Mindy Kaling is best known for the character she plays on “The Office”, the effervescent, outlandishly overstyled and chatty Kelly Kapoor. And this week, she’s running a piece in The New Yorker explaining her aspirations to write for the big screen (she’s already a head writer on “The Office”), with the sort of screenplay that would make Kelly bust her pink-pantsuits open with glee.
image via Just Jared
I love how she owns up to her rom-com adoration despite containing cheese-ball levels of fluff. As she points out, the success of the genre comes from the pleasure we get watching other people fall in love. Then she continues with a comprehensive run-down of all the female archetypes we see so often in romantic comedies these days. The brilliant list includes The Klutz, The Ethereal Weirdo, The Woman Who Is Obsessed with Her Career and Is No Fun at All, and The Woman Who Works in an Art Gallery. Props to Mindy for capturing the hilarious, and yeah, somewhat depressing flatness of most characters in contemporary romantic comedies.

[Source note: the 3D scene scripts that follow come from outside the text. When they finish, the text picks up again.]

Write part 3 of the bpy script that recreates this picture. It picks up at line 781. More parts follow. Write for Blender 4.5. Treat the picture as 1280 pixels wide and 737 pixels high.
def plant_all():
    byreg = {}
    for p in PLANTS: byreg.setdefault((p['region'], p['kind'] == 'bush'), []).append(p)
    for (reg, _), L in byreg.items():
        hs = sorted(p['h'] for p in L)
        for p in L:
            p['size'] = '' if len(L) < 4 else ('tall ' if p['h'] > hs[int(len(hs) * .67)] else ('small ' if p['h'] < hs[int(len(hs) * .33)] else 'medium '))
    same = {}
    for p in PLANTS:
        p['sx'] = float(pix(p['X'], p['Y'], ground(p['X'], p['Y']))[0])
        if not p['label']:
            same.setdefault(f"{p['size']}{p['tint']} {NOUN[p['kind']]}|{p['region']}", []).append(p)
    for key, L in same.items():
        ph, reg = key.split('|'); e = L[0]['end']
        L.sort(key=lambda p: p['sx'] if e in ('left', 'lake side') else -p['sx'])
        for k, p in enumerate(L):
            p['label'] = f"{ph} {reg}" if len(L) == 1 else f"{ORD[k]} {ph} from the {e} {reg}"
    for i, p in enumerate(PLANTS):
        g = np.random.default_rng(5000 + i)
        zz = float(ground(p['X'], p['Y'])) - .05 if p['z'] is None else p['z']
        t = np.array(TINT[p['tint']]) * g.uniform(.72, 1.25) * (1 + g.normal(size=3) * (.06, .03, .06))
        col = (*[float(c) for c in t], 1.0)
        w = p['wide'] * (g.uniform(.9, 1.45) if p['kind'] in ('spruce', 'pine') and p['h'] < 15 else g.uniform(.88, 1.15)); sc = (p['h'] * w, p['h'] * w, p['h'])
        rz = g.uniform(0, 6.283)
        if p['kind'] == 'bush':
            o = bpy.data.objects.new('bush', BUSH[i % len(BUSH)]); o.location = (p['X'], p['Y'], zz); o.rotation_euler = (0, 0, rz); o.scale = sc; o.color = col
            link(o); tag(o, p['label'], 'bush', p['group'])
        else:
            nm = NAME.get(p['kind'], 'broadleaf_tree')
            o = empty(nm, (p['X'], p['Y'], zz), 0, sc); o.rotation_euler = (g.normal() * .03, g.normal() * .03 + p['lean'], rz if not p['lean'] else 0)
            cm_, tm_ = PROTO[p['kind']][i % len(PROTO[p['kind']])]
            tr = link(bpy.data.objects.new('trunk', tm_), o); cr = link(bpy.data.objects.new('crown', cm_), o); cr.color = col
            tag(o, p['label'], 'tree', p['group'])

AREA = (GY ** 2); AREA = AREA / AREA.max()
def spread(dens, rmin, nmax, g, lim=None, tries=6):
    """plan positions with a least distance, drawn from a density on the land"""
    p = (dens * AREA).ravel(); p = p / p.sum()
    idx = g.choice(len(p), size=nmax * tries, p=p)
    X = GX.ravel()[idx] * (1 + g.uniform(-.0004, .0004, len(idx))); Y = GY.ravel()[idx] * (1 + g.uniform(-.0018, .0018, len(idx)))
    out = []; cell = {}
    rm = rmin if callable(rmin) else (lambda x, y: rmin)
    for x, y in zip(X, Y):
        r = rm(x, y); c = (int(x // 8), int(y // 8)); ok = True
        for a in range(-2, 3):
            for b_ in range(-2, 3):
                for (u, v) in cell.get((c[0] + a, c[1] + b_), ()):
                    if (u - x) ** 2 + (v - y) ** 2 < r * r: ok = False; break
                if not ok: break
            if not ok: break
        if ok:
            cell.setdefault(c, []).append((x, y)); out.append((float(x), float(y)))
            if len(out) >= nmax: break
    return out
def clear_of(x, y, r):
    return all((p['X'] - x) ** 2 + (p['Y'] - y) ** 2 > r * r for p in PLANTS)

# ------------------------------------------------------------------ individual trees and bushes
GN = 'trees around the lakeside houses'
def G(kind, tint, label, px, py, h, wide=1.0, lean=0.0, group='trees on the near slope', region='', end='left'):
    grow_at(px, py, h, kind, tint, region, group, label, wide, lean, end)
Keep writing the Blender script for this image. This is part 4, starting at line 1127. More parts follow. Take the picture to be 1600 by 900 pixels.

But if these are the women we see too much of, who are the ones we’d actually want to watch more?
The Woman Who Has a Decent Job and an Acceptable Apartment
Most of the time a film features a professionally powerful woman as the lead, the rest of her life, namely the personal side, has to suffer. But, most women aren’t ripped from the pages of a Lauren Conrad book. And I get that a great apartment would seem to naturally go hand in hand with a bad-ass gig, but can a gal honestly get that lucky all before age 30? Why not a young HR rep or someone who works in retail and sells her own jewelry on the side? Oh, and her living room is not a white box with impeccably pristine blue accents. Things can be out of place, but leave out the “Along Came Polly” levels of disarray…
Because the reverse of the Woman-Who-Has-Everything-but-Love is the one who has nothing, and it’s hard to say which one is worse. Rom-coms love to take a woman at the bottom of her barrel and offer her only one beaming white path out: love.
Can we just have a regular woman who isn’t summering in the Greek Islands or working her summer at a fast-food joint? There’s something about watching a woman needing to earn love that feels like a slap in the face to the rest of us.
The Woman Who is Content
Does every woman in a romantic comedy have to be so manic about the state of their love lives? Either they’ve exhausted all dating energy to an absurd point or they obsess over it like a barely visible pimple. The same discontent trap goes over a character’s work life. Forget what I said before about the woman working at a fast-food joint, and let her work there. Make her content with the way her life is. Then love is a nice surprise, not the Only Thing that can save her.
The Woman who is a Hair Dresser
I know this seems out of place, but think of all the hair dressers you’ve ever met. There’s at least three with an awesome life story and/or philosophy. Like this one. If that doesn’t have rom-com-screenplay-you’d-totally-watch written all over it then I don’t know what does.
The Woman Who Already Has Solid Relationships – and We Get to See Them
I’d love to see a movie whose lead character is in social relationships that are vibrant, supportive, and resemble at least some fraction of human dynamics. At the very start. Let’s forget about arch nememis, and weird office rivals curiously hellbent on destroying our heroine’s career. Her friends aren’t grubby gossipers who only want to hear the details about her last hook-up. They’re adults who can share honest advice when asked for it, or not (Rosie O’Donnell’s character in Sleepless in Seattle always gave unsolicited advice , and I loved it). The point is, they resemble real and good friends. Why make our heroine a sad loner?
Add to the list, the woman who writes for a hit TV show, will probably write a hit screenplay, and still seems like she’d make me shoot mimosa’s out of my nose at brunch. That is to say, more Mindy Kaling, please!